I know the local black community well. We Caribbeans settled there just after the Second World War, increasing in number through the 1950s and 1960s. Our labour was required and, through its education system, British colonialism had given us the minimum needed for serving the owners of capital. We spoke English and were acquainted with British institutions.

The race issue loomed as large then as it does now. There were many physical attacks by white workers, leading to race riots in Nottingham in 1958 at the same time as those in Notting Hill, London.

In spite of primitive policing, we gave as good as we got. That experience, more than any other, drew us together and turned us into a community. We built organisations for our recreation: lodges, blues dances, cricket teams, places of worship. We saved part of our wages in a system known as the "partner" whereby, say, 50 people put a sum into a pot each week and then took it in turns to draw on it when they needed the down payment for a mortgage. Banks and building societies did not lend to blacks in those days.

At the same time, a culture of resistance emerged, with West Indian associations across the country linked under the banner of the West Indian Standing Conference. We voted Labour enthusiastically, and kept a keen eye on events in our countries of origin and on the struggle for independence in Africa. That process of self-assertion took a leap in the 1970s. We became Afro-Caribbeans inspired by the black movement in the US and by Bob Marley's songs of freedom.

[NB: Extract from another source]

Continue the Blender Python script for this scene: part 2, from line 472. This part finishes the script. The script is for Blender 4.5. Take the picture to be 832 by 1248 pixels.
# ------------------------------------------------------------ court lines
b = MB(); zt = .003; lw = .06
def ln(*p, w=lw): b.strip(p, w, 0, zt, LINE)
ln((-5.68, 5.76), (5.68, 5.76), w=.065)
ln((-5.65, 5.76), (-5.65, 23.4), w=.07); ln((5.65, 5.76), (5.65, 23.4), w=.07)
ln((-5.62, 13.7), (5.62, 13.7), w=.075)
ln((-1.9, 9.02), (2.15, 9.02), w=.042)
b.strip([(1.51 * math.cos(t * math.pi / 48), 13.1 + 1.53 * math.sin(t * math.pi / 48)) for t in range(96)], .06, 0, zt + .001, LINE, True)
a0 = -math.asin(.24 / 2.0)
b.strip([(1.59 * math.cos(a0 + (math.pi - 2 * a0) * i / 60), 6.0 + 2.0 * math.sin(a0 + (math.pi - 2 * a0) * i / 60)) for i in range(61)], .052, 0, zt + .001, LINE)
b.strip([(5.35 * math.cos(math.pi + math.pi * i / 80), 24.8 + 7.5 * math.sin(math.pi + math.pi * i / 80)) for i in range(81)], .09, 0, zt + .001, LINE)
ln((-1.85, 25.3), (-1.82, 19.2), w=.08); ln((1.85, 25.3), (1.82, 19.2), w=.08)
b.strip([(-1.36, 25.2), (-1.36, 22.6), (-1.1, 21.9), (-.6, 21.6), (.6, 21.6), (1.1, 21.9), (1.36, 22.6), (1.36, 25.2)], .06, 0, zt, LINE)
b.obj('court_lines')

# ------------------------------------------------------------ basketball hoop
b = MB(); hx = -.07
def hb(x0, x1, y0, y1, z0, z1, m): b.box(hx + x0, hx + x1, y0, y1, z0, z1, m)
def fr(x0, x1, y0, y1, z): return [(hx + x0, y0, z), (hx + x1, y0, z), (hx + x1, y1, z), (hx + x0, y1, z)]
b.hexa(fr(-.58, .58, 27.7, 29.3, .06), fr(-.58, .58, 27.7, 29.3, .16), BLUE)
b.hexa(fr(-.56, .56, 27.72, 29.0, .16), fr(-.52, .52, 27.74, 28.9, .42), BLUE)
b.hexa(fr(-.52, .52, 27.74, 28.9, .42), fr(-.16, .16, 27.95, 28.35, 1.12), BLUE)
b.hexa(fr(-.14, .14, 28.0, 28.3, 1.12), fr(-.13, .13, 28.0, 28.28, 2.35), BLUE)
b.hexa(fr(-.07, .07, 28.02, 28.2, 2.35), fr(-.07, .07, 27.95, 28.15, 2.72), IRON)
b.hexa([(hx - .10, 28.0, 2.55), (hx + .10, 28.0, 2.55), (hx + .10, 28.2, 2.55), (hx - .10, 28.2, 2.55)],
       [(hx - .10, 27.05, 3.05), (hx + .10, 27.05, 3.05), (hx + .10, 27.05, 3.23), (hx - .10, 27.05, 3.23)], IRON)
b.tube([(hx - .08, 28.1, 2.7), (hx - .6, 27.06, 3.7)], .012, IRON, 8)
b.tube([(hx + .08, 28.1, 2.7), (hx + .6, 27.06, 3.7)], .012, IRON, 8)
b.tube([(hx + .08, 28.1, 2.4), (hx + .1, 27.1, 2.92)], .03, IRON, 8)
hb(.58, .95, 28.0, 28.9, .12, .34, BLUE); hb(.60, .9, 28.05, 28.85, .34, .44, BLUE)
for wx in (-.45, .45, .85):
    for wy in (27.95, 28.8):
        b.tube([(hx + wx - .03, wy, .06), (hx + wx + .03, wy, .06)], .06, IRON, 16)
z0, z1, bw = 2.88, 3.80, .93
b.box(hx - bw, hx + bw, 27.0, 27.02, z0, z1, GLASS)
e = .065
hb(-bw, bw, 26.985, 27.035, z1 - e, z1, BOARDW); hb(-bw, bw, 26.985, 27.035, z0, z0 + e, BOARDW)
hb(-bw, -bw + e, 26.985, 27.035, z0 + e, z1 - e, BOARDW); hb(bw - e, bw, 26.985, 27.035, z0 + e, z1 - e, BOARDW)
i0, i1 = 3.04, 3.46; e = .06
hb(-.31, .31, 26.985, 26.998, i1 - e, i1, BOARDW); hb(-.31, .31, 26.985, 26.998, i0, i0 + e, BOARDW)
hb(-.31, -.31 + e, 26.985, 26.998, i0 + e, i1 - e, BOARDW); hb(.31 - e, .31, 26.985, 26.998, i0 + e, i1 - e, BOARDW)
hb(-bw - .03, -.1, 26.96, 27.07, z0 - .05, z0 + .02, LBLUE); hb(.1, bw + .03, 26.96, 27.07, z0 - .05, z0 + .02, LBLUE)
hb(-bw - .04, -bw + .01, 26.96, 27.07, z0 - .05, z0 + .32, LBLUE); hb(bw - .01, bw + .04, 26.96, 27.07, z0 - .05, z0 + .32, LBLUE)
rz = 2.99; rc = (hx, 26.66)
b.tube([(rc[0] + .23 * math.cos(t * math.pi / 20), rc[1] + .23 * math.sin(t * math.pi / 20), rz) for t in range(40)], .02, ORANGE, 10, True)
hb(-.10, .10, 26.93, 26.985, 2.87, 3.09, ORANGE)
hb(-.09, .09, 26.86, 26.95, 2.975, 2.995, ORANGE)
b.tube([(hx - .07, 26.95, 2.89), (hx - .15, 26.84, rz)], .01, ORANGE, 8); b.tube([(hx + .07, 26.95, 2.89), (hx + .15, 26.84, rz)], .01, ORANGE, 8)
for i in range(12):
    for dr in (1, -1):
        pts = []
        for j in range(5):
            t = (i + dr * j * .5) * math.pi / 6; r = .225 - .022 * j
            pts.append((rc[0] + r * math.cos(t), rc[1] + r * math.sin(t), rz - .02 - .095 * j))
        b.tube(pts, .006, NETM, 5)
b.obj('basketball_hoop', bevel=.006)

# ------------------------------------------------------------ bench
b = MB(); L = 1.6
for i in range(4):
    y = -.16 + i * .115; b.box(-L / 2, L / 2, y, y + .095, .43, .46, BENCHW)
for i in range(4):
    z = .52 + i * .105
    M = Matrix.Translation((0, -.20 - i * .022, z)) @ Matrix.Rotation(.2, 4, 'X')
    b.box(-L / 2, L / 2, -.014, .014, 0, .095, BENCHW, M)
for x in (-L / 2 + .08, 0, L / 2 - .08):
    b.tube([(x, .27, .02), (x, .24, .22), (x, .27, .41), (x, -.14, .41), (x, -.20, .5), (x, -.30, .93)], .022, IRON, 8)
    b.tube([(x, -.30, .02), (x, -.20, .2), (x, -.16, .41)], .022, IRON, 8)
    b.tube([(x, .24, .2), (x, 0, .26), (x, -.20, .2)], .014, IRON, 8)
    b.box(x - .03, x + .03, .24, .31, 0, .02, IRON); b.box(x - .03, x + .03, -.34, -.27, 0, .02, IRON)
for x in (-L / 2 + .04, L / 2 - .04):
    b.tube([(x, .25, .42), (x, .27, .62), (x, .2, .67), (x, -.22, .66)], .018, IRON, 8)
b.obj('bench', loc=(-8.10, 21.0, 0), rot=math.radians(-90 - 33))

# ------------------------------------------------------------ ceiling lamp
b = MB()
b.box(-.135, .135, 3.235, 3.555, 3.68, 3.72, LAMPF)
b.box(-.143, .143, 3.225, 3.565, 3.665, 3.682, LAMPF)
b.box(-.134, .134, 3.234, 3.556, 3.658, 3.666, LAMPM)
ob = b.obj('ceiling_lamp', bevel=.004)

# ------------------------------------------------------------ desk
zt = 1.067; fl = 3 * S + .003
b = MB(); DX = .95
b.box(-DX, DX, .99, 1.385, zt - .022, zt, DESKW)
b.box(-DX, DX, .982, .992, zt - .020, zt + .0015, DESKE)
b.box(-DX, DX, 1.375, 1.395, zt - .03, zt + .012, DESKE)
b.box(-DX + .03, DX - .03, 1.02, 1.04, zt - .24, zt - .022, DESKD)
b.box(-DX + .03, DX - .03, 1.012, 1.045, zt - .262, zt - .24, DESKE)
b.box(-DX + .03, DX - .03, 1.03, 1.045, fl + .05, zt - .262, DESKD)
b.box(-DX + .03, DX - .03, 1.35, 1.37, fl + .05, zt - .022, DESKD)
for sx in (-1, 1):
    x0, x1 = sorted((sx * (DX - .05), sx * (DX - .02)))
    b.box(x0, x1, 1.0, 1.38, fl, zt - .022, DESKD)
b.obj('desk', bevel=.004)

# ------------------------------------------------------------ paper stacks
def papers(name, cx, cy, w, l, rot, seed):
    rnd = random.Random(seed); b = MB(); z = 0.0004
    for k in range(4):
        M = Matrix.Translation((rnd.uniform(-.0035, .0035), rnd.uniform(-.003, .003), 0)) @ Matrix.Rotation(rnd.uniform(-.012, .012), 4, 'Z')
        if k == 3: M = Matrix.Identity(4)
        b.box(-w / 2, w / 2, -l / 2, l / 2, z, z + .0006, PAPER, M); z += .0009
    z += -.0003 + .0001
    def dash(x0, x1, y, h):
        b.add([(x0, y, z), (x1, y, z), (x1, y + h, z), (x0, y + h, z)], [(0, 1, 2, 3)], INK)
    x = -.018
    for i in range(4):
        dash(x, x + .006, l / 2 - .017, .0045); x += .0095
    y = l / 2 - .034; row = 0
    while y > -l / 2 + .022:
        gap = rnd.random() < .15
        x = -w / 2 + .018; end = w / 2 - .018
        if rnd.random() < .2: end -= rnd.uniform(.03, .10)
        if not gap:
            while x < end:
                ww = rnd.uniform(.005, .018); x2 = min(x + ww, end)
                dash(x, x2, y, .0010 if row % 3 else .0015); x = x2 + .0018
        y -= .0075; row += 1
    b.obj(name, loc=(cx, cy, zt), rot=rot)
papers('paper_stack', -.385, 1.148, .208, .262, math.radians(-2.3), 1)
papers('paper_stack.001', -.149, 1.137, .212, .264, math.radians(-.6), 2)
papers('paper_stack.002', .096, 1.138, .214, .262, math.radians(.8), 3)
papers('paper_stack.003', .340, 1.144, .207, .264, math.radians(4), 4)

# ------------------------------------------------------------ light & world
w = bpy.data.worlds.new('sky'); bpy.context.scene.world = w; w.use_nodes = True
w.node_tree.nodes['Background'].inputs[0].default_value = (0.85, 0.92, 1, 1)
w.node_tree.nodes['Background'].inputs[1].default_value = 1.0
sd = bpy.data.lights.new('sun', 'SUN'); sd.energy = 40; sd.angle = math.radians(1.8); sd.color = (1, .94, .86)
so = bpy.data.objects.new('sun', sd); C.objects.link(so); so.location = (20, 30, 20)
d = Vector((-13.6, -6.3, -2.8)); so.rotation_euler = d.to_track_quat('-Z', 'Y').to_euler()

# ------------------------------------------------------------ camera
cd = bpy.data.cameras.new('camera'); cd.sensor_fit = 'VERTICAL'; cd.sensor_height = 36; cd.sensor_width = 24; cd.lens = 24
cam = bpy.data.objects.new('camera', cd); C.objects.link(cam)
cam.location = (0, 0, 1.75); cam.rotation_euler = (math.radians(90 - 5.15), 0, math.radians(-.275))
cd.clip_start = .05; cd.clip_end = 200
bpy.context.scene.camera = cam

With such serious antecedents, we might reasonably have had high hopes for Danielle and her assassin. They fell at the first hurdle. Yet Danielle's mother chose the path of reconciliation and forgiveness. She could easily have gone the other way, echoing the hang 'em and flog 'em brigade, calling for an invasion of police into the community to search every black youth in sight for guns. Instead, she was warm in her sadness and so kept our community together.